‘Beba’ Review: Learning From Ancestors

What’s most striking about the autobiographical documentary “Beba,” aside from the intimate lens and stunning cinematography, are its moments of vulnerability, which plunge the viewer into the Afro-Latina filmmaker’s familial and personal traumas, including heated arguments with her mother and her white friends.

The film, written, directed and produced by Rebeca Huntt, traces her family’s migration to New York City, through her years at Bard College upstate, and then her move back to her parents’ place on Central Park West.

“Beba,” which refers to Huntt’s childhood nickname, is not a glossed-over immigrant redemption story. Through poetry, narration — featuring the voices of writers like James Baldwin and Audre Lorde — and interviews with family and friends, Huntt, the daughter of a Black Dominican father and a Venezuelan mother, pieces together painful parts of her family and social history, extracting her own identity out of the remnants of her trauma. “Every one of us inherits the curses of our ancestors,” Huntt states. A focus is on her adversarial relationship with her mother and the tension that unfolds between them on and off camera. Huntt also interrogates her relationships to white friends amid rising racial and political tensions.

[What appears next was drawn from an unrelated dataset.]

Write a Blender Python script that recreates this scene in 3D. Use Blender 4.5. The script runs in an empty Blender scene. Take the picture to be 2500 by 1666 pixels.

Underexplored are the dynamics with and between the men in the family. Huntt’s father, who seems to be an idealized figure, is interviewed, but shies away from difficult questions. One gets the sense that he is let off the hook, perhaps because Huntt’s relationship with her mother takes up so much space. Though Huntt’s brother is a large part of the narrated story, the two are estranged, and his absence in the film is palpable. Still, “Beba” is profound. The filmmaker delves into all of who she is, including darker or more destructive aspects of her identity, pushing viewers to see Huntt’s complexity — and perhaps their own.

Beba
Rated R for language. Running time: 1 hour 19 minutes. In theaters.